Scheduling conflicts lead to Edgerton replacing Fassbender and Jude Law stepping into Edgerton’s boots. When director Lynne Ramsey was replaced by Gavin O’Connor, Law was replaced first by Bradley Cooper and then by Ewan McGregor.

Cinematographer Darius Khondji also left the production, and was replaced by Mandy Walker. And rewrites followed.

Jane is saddled with grief, a dirt poor farm and a wounded husband Ham, the underused Noah Emmerich.

Her gun is a mumbling Joel Edgerton who plays Jane’s alcoholic war hero and ex lover.

Their personal chemistry is no more lacking than any other relationship in the film.

Jane employs Dan as protection from Ewan McGregor’s pantomime villain, a notorious outlaw who has vowed to kill Ham.

As Bishop’s scurvy faced posse arrive for revenge, the dead bodies mount up alongside the spare horses.

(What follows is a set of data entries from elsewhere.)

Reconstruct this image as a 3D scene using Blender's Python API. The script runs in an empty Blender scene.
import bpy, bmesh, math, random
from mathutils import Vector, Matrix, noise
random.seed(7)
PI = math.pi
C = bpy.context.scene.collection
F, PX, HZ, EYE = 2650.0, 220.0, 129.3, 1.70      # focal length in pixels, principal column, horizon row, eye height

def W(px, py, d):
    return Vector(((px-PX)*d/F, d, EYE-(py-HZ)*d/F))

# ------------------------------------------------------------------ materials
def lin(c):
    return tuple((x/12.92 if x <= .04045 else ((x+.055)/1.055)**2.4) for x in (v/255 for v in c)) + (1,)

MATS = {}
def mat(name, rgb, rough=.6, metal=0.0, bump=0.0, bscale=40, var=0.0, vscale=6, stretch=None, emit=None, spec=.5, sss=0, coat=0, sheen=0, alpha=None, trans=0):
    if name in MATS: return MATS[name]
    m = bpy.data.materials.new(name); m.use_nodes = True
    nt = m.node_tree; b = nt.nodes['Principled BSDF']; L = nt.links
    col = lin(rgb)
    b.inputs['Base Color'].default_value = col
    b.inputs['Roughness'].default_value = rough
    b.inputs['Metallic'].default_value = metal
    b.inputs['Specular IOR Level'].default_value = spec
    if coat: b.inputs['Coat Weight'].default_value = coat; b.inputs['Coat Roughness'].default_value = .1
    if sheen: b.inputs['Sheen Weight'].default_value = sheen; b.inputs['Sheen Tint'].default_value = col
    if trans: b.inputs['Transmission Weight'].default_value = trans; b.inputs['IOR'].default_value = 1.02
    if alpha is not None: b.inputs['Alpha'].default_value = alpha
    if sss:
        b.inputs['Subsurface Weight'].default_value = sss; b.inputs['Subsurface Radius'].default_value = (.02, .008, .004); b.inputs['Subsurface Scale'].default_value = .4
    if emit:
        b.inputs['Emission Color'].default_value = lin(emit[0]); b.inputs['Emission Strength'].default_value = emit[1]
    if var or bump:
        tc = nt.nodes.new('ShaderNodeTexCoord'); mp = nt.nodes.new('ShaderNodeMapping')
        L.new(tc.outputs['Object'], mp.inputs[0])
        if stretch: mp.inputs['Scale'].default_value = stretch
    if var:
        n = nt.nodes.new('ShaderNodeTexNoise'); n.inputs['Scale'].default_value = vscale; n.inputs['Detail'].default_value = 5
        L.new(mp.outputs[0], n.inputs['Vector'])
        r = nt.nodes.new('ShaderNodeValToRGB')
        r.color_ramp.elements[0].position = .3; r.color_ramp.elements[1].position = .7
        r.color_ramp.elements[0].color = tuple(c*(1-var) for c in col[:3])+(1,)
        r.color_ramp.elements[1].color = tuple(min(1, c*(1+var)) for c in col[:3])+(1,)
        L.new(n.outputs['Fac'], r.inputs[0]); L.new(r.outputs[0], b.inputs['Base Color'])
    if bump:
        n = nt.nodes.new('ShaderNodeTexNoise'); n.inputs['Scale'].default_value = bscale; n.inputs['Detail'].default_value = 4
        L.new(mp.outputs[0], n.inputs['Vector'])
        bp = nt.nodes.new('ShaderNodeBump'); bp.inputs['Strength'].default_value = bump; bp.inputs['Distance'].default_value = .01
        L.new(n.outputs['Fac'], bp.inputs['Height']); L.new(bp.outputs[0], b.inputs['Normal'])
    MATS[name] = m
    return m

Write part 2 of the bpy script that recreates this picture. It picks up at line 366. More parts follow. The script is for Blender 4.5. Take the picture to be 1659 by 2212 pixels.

The familiar narrative has a strong through line, even if some of the scenes fit awkwardly together.

There are some splendidly cinematic sweeping vistas and agreeable rough and rugged design.

But there’s a lack of chemistry and though the climax doesn’t fire blanks, it never quite hits the emotional targets it’s aiming for.



Director: Glenn Ficarra & John Requa (2015)

Using the glossy glow of its stars and dazzling colour palette, this stupid and sexist heist movie tries to distract our focus from its failings.

In a buddy movie without a buddy, there’s no intelligence, danger, tension, fun or sexual frisson. Jokes fall flat from a 1980’s throwback of a script with Will Smith‘s once assured delivery the most culpable.

With no-one to riff off he delivers an unusually tired performance from a self-satisfied script. It works like patchwork not clockwork and seems stitched together from other films, all better than this one.

Incompetent pickpocket Jess (Margot Robbie) fails to hustle super-slick conman Nicky (Smith). It’s hard to tell whether Jess is playing dumb or simply dumb.

Nicky explains that a successful con relies like a magic trick on distracting the victim’s focus. One of his cons is strikingly similar to the work of British illusionist Derren Brown.

Persuading Nicky to mentor her, Jess joins his huge crew of high-living con-men as they fleece unsuspecting tourists in New Orleans. We’re supposed to be impressed by their flash tricks as they callously steal wallets, cameras, phones and watches from ordinary people.

Jess and Nicky share an over-abundance of banter but no chemistry and can’t keep their hands off each other.

There’s an interlude at an American football game which has no relevance to the rest of the story. It does at least have an entertaining performance from BD Wong as the wealthy gambler Liyuan.

Characters such as Nicky’s right hand man Horst (Brennan Brown) are written in and out on a whim and act without comprehensible motivation.

After making a huge stash of cash, Nicky abruptly terminates their relationship for no explained reason and abandons her at the airport, albeit with a considerable financial advantage.

Three years later in Argentina, Nicky is hired by racing car team boss Garriga (Rodrigo Santoro) to indulge in a little corporate skulduggery.

In the close knit world of professional racing Nicky pretends to be a disgruntled engineer defecting with technical secrets to the opposition, ran by boorish Australian McEwen (Robert Taylor).

However when Jess turns up as Garriga’s girlfriend Nicky must confront his feelings for her, threatening the big con.

We’re given no reason to like the lead characters other than they’re insanely glamorous. He has a vaguely troubled personal history and she’s avoided becoming a prostitute. Far from being a romance the most important relationship is between Nicky and his father.

Nicky is always presented as powerful; wearing shades and suits while leaning out of soft-top cars. Jess suffers the camera leering over her as she parades in bikini and heels.

The coarse and laugh-free dialogue has Nicky spouting science says women are easily persuaded by soft words and trinkets. He stalks, seduces and exploits Jess before reducing her to being a nurse with a meal ticket.

Jess is possibly the only female with a speaking role.

It ends with an astonishingly predictable sting in the tail stolen from a far superior couple of con-men.